By William Wolf

SEARED  Send This Review to a Friend

If you are having a dinner party you might try to hire Raúl Esparza as your chef. As an actor, Esparza is cooking away in plain sight in the elaborate restaurant kitchen (designed by Tim Mackabee) in “Seared,” Theresa Rebeck’s play presented by MCC Theater and directed by Moritz von Stuelpnagel. For quite a while in the opening we see Esparza as the inspired chef Harry actually cooking in real time, showing himself to be a master of slicing, dicing, mixing ingredients, heating his frying pan and going through the complications of preparing his dishes.

Of course, there has to be a story attached, and what we get is a picture of Harry aggravating Mike (David Mason), who has put up the money to finance the restaurant with Harry providing the cooking talent. There is an early crisis. A rave review of Harry’s scallops has resulted in customers coming to seek those scallops. The problem is that Harry doesn’t want to make scallops anymore. Fancying himself as an artist, he just doesn’t want to be pigeonholed with the same old dish. He refuses to do the scallops, and that becomes a running gag and difficulty throughout the play.

Fearing business on the decline and financial problems, Mike brings into the picture Emily (Krysta Rodriguez) as a gung-ho consultant with promotional ideas. She and Harry inevitably clash, but plot-wise something else is inevitable.
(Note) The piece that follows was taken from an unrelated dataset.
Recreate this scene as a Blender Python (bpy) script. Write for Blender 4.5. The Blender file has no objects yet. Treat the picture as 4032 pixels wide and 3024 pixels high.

“Seared” begins to wear thin after a while. However, Esparza is such a compelling actor that he makes temperamental Harry come alive. Mike and Emily pour on the emotions, and there is another character on whom to keep an eye--W. Tré Davis as the chef’s assistant Rodney, who will come into greater focus as the plot thickens. Emily has arranged for an important critic to come to the restaurant without telling Harry at first. The fate of the place is linked to this visit. Scallops anyone?

The dramatic fireworks that occur are a credibility stretch, but by that time one has been caught up in the dynamics of the relationships and Esparza’s solid acting, plus all of the visual hoopla in the kitchen, and one can have enjoyed Rebeck’s unusual, visually realistic play. At the Robert W. Wilson MCC Theater Space, 511 West 52nd Street. Reviewed October 29, 2019.